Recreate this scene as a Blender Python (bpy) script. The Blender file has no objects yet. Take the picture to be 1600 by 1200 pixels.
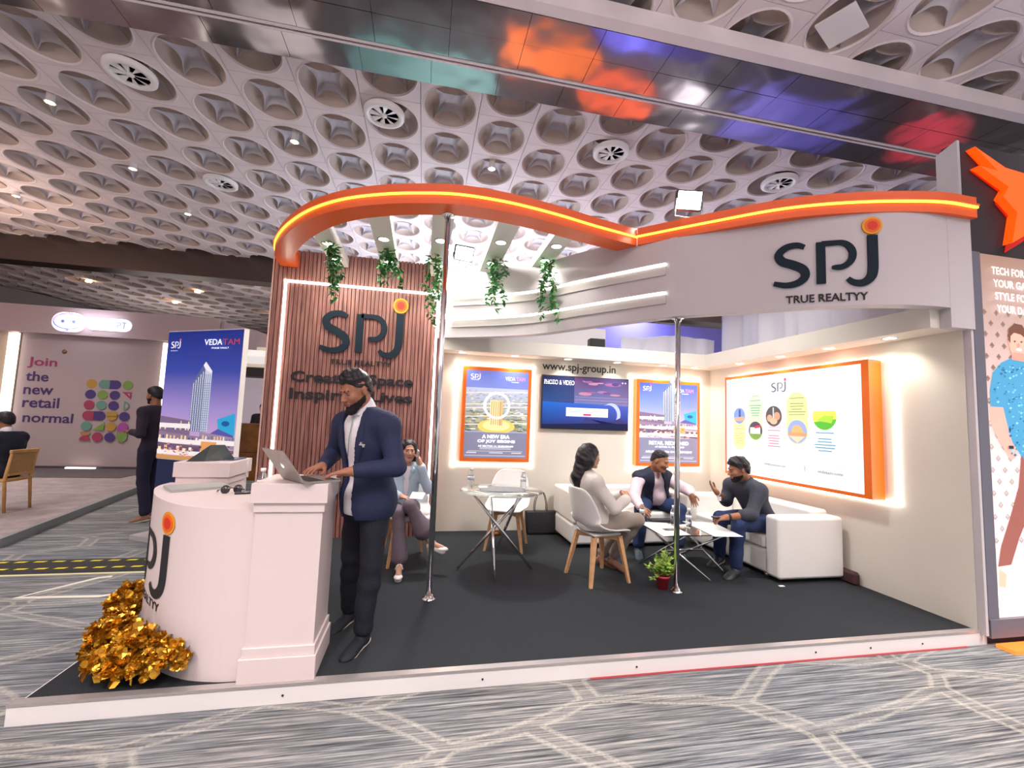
import bpy, math, random
import numpy as np
from mathutils import Vector, Matrix

# ------------------------------------------------------------------ camera, world, light, exposure
sc = bpy.context.scene
COL = sc.collection

def set_camera():
    yaw, pitch, roll = .1985, .0830, .0370
    cy, sy, cp, sp = math.cos(yaw), math.sin(yaw), math.cos(pitch), math.sin(pitch)
    fw = Vector((sy * cp, cy * cp, sp)); r = Vector((cy, -sy, 0)); u = r.cross(fw)
    cr, sr = math.cos(roll), math.sin(roll)
    R = cr * r + sr * u; U = -sr * r + cr * u
    cd = bpy.data.cameras.new('camera'); co = bpy.data.objects.new('camera', cd); COL.objects.link(co)
    m = Matrix(((R.x, U.x, -fw.x, 1.9381), (R.y, U.y, -fw.y, -2.5972), (R.z, U.z, -fw.z, 1.4175), (0, 0, 0, 1)))
    co.matrix_world = m
    cd.sensor_width = 36; cd.lens = 682.3 / 1600 * 36; cd.clip_start = .05; cd.clip_end = 200
    sc.camera = co
set_camera()

W = bpy.data.worlds.new('hall_air'); sc.world = W; W.use_nodes = True
W.node_tree.nodes['Background'].inputs[0].default_value = (.86, .80, .84, 1)
W.node_tree.nodes['Background'].inputs[1].default_value = .44
sc.view_settings.view_transform = 'Standard'; sc.view_settings.look = 'None'
sc.view_settings.exposure = 0.45; sc.view_settings.gamma = 1
sc.view_settings.use_curve_mapping = False
try:
    sc.cycles.sample_clamp_indirect = 6; sc.cycles.max_bounces = 6; sc.cycles.diffuse_bounces = 3
    sc.cycles.use_denoising = True; sc.cycles.caustics_reflective = False; sc.cycles.caustics_refractive = False
except Exception: pass

def area(name, loc, tgt, size, power, color=(1, 1, 1), sy=None):
    d = bpy.data.lights.new(name, 'AREA'); d.energy = power; d.color = color; d.size = size
    if sy: d.shape = 'RECTANGLE'; d.size_y = sy
    o = bpy.data.objects.new(name, d); COL.objects.link(o); o.location = loc
    o.rotation_euler = (Vector(tgt) - Vector(loc)).to_track_quat('-Z', 'Y').to_euler()
    return o
def spot(name, loc, tgt, power, ang=80, color=(1, .93, .8), r=.03, blend=.6):
    d = bpy.data.lights.new(name, 'SPOT'); d.energy = power; d.color = color
    d.spot_size = math.radians(ang); d.spot_blend = blend; d.shadow_soft_size = r
    o = bpy.data.objects.new(name, d); COL.objects.link(o); o.location = loc
    o.rotation_euler = (Vector(tgt) - Vector(loc)).to_track_quat('-Z', 'Y').to_euler()
    return o
# unseen fill lamps added for the hall's downlights (over and behind the photographer, and along the aisle)
for i, (x, y) in enumerate([(-1.5, -3.5), (2.5, -4.0), (6.5, -3.5), (-4.5, 1.5), (-6, 6), (9, -1), (2.5, 6.8), (8.5, 6.2), (13, 3)]):
    area('hall_fill_lamp', (x, y, 5.5), (x, y + .01, 0), 1.6, 132 if y < 1 else 70, (1, .95, .90)).data.spread = math.radians(104)
# unseen uplights added to brighten the hall ceiling, for other stands' lamps
for (x, y, z, p, c) in [(-7, -4, 3.4, 310, (1, .78, .66)), (0, -6, 3.4, 300, (1, .92, .90)), (7, -6, 3.4, 290, (1, .90, .90)), (-9, 7.5, 4.0, 120, (1, .76, .62)),
                        (3.0, 9.3, 3.4, 240, (.86, .90, 1)), (10, 9.0, 3.5, 150, (.95, .90, 1)), (-3.5, 13.5, 3.5, 40, (1, .88, .82)), (-9, 19, 3.5, 40, (1, .9, .85))]:
    area('ceiling_fill_light', (x, y, z), (x + .01, y, 9), 3.4, p * 1.3, c)
# the stand's two flood lamps
FLOOD1 = (2.33, 2.60, 3.42); FLOOD2 = (4.20, .82, 3.46)
area('flood_lamp_light', (2.33, 2.50, 3.42), (2.7, .6, 0), .22, 44, (1, .98, .95), .16)
area('flood_lamp_light', (4.22, .93, 3.50), (4.7, 2.4, .6), .24, 44, (1, .98, .95), .18).data.spread = math.radians(125)
# light spilling up and about from the floods' glass
# ------------------------------------------------------------------ helpers
ROOTLOC = {}
def tag(o, label=None, cat=None, group=None, kind=None):
    if label: o['label'] = label
    if cat: o['category'] = cat
    if group: o['group'] = group
    if kind: o['kind'] = kind
    return o
def thing(name, label, cat, loc=(0, 0, 0), group=None, kind=None):
    o = bpy.data.objects.new(name, None); COL.objects.link(o); o.location = loc
    o.empty_display_size = .1
    ROOTLOC[o.name] = Vector(loc)
    return tag(o, label, cat, group, kind)

class MB:
    def __init__(s): s.v = []; s.f = []; s.m = []; s.sm = []
    def add(s, v, f, m=0, smooth=False):
        b = len(s.v); s.v += [tuple(p) for p in v]
        s.f += [tuple(i + b for i in q) for q in f]; s.m += [m] * len(f); s.sm += [smooth] * len(f)
        return s
    def box(s, x0, x1, y0, y1, z0, z1, m=0, R=None, c=None):
        v = [(x, y, z) for x in (x0, x1) for y in (y0, y1) for z in (z0, z1)]
        if R is not None:
            c = Vector(c or (0, 0, 0)); v = [R @ (Vector(p) - c) + c for p in v]
        return s.add(v, [(0, 1, 3, 2), (4, 6, 7, 5), (0, 4, 5, 1), (2, 3, 7, 6), (0, 2, 6, 4), (1, 5, 7, 3)], m)
    def bbox(s, x0, x1, y0, y1, z0, z1, b=.01, m=0):
        # box with chamfered vertical+horizontal edges (24 verts)
        v = []; 
        X = (x0, x1); Y = (y0, y1); Z = (z0, z1); idx = {}
        for i in (0, 1):
            for j in (0, 1):
                for k in (0, 1):
                    sx, sy, sz = (b, -b)[i], (b, -b)[j], (b, -b)[k]
                    for a in range(3):
                        p = [X[i] + sx, Y[j] + sy, Z[k] + sz]; p[a] = (X[i], Y[j], Z[k])[a]
                        idx[(i, j, k, a)] = len(v); v.append(tuple(p))
        f = []
        for a in range(3):
            for e in (0, 1):
                q = []
                for (m1, n1) in ((0, 0), (1, 0), (1, 1), (0, 1)):
                    t = [0, 0, 0]; t[a] = e; t[(a + 1) % 3] = m1; t[(a + 2) % 3] = n1
                    q.append(idx[(*t, a)])
                f.append(tuple(q if e else q[::-1]))
        for a in range(3):   # edges along axis a
            b1, c1 = (a + 1) % 3, (a + 2) % 3
            for e in (0, 1):
                for g in (0, 1):
                    t0 = [0, 0, 0]; t1 = [0, 0, 0]; t1[a] = 1
                    t0[b1] = t1[b1] = e; t0[c1] = t1[c1] = g
                    q = [idx[(*t0, b1)], idx[(*t1, b1)], idx[(*t1, c1)], idx[(*t0, c1)]]
                    f.append(tuple(q if e != g else q[::-1]))
        for i in (0, 1):
            for j in (0, 1):
                for k in (0, 1):
                    q = [idx[(i, j, k, a)] for a in range(3)]
                    f.append(tuple(q if (i + j + k) % 2 else q[::-1]))
        return s.add(v, f, m)
    def prism(s, poly, z0, z1, m=0, smooth=False):
        n = len(poly); v = [(x, y, z0) for x, y in poly] + [(x, y, z1) for x, y in poly]
        f = [tuple(range(n))[::-1], tuple(range(n, 2 * n))] + [(i, (i + 1) % n, n + (i + 1) % n, n + i) for i in range(n)]
        b = len(s.f); s.add(v, f, m)
        if smooth:
            for i in range(b + 2, len(s.f)): s.sm[i] = True
        return s
    def tube(s, pts, r, n=10, m=0, cap=True, smooth=True):
        pts = [Vector(p) for p in pts]; rr = r if isinstance(r, (list, tuple)) else [r] * len(pts)
        v = []; up = None
        for i, p in enumerate(pts):
            d = (pts[min(i + 1, len(pts) - 1)] - pts[max(i - 1, 0)])
            if d.length < 1e-9: d = Vector((0, 0, 1))
            d.normalize()
            if up is None: up = Vector((0, 0, 1)) if abs(d.z) < .9 else Vector((1, 0, 0))
            a = d.cross(up); a.normalize(); b = a.cross(d); up = b
            for k in range(n):
                t = 2 * math.pi * k / n; v.append(p + a * (math.cos(t) * rr[i]) + b * (math.sin(t) * rr[i]))
        f = []
        for i in range(len(pts) - 1):
            for k in range(n):
                f.append((i * n + k, i * n + (k + 1) % n, (i + 1) * n + (k + 1) % n, (i + 1) * n + k))
        s.add(v, f, m, smooth)
        if cap:
            b = len(s.v) - len(v); L = len(pts) - 1
            s.f += [tuple(b + k for k in range(n))[::-1], tuple(b + L * n + k for k in range(n))]
            s.m += [m] * 2; s.sm += [False] * 2
        return s
    def lathe(s, prof, c=(0, 0, 0), n=20, m=0, smooth=True, cap=True):
        v = []; f = []
        for r, z in prof:
            for k in range(n):
                t = 2 * math.pi * k / n; v.append((c[0] + r * math.cos(t), c[1] + r * math.sin(t), c[2] + z))
        for i in range(len(prof) - 1):
            for k in range(n): f.append((i * n + k, i * n + (k + 1) % n, (i + 1) * n + (k + 1) % n, (i + 1) * n + k))
        if cap and prof[0][0] > 1e-6: f.append(tuple(range(n))[::-1])
        if cap and prof[-1][0] > 1e-6: f.append(tuple((len(prof) - 1) * n + k for k in range(n)))
        return s.add(v, f, m, smooth)
    def wall(s, path, z0, z1, t, m=0, smooth=True):
        # solid ribbon following a plan path; z0/z1 may be lists; thickness t to the left of the path
        n = len(path); P = np.array(path, float); T = np.gradient(P, axis=0); T /= np.linalg.norm(T, axis=1)[:, None]
        N = np.stack([-T[:, 1], T[:, 0]], 1) * t; Q = P + N
        z0 = z0 if hasattr(z0, '__len__') else [z0] * n; z1 = z1 if hasattr(z1, '__len__') else [z1] * n
        v = []
        for i in range(n):
            v += [(P[i, 0], P[i, 1], z0[i]), (P[i, 0], P[i, 1], z1[i]), (Q[i, 0], Q[i, 1], z1[i]), (Q[i, 0], Q[i, 1], z0[i])]
        f = []
        for i in range(n - 1):
            a = i * 4; b = a + 4
            for k in range(4): f.append((a + k, b + k, b + (k + 1) % 4, a + (k + 1) % 4))
        f += [(0, 1, 2, 3), tuple(reversed([4 * (n - 1) + k for k in range(4)]))]
        return s.add(v, f, m)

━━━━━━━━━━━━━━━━

* **Requirement**
Every line in the data above that contains "scene" needs to be copied.

* **Finished answer**
Recreate this scene as a Blender Python (bpy) script. The Blender file has no objects yet. Take the picture to be 1600 by 1200 pixels.
sc = bpy.context.scene